One of the things that has been big news in this presidential election cycle is the number of big newspapers across the country endorsing one candidate or another. In this cycle the biggest news has been made by longtime Republican-leaning newspapers like the Arizona Republic crossing the political aisle to endorse Hillary Clinton.

And while it certainly wouldn’t make news anywhere if a smaller newspaper like Lagniappe endorsed a particular presidential candidate, we are often asked if we’ll endorse candidates for local or state offices in particular. We never do, though.

When Ashley Trice and I started Lagniappe we both agreed the idea of the newspaper formally endorsing a particular candidate made little journalistic sense. Maybe a lot of that was born of us being such a small operation that attempting to act as if there was some vast separation between our “editorial board” and the rest of the staff seemed absurd. It’s kind of like solo bloggers who always refer to themselves as “we.”
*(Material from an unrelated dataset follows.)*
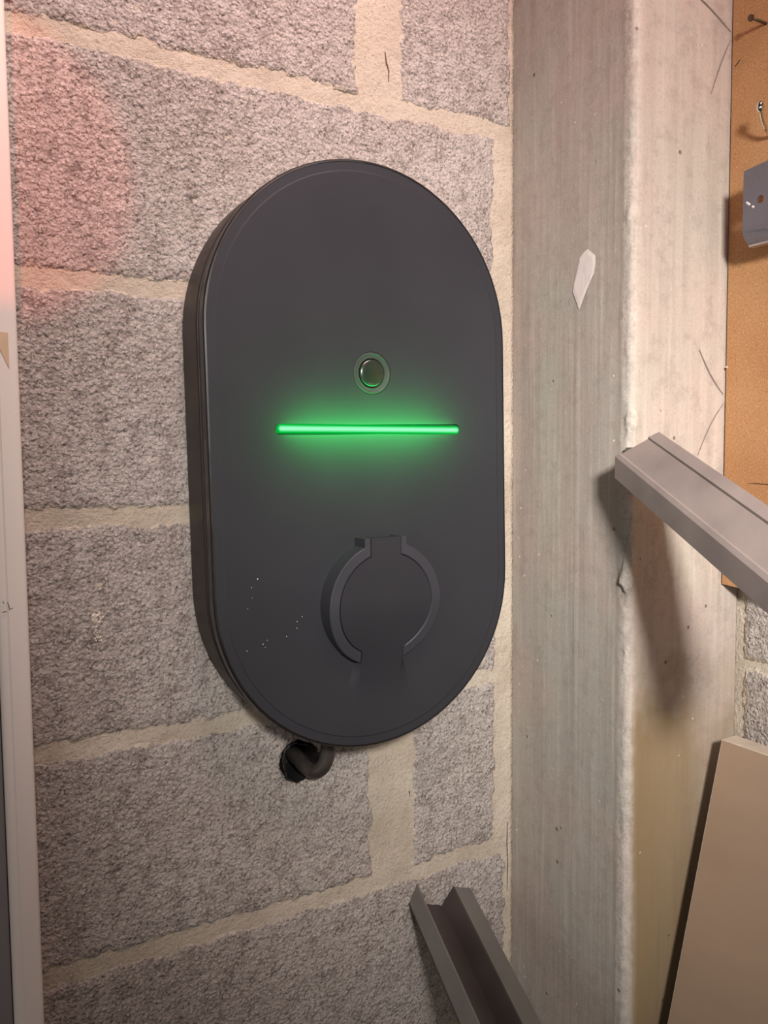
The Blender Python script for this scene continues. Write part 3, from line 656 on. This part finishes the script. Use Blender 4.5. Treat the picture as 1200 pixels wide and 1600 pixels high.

But moreso to us, the idea of a newspaper editorial board endorsing a candidate — essentially telling its readers that’s who they should vote for — runs counter to the ideal of a newspaper being a place where you call it like it is. After all, if a paper endorses a candidate, wouldn’t it create some pressure to see that candidate do well so the editorial board doesn’t look dumb? It seemed that way to us.

Our opinion writers are welcome to express their thoughts on any election, but those are an individual’s opinions. When it comes to news coverage, we strive to just get it right, without anyone’s politics or political leanings affecting our reporting of the facts.

Wilson and Media 101
This political season has produced a few folks new to the world of public office and as such there are typically some rough spots when it comes to learning how to deal with the media.

Fairhope Mayor-elect Karin Wilson demonstrated that earlier this week when she got unreasonably self-protective when one of our reporters asked for an interview about the mayor’s thoughts on her salary and issues of how the city’s utilities board will be run. Wilson claimed she hadn’t liked the way some other reporters had handled her so she demanded all questions be submitted prior to the interview and wanted the right to review the story before it ran. She also told our reporter no tape recording of their conversation would be allowed.

Here’s Media 101, Mayor Wilson: Reporters aren’t going to submit questions to you ahead of time, nor are you going to be able to review their stories before they are published or aired. That’s just not done in the business. As for recording, if you’re someone worried about being misquoted, having the interview recorded is a great way of making sure it’s totally accurate. Record it yourself, too, if you wish.

Talking to media is part of holding political office and reporters have a job to do too.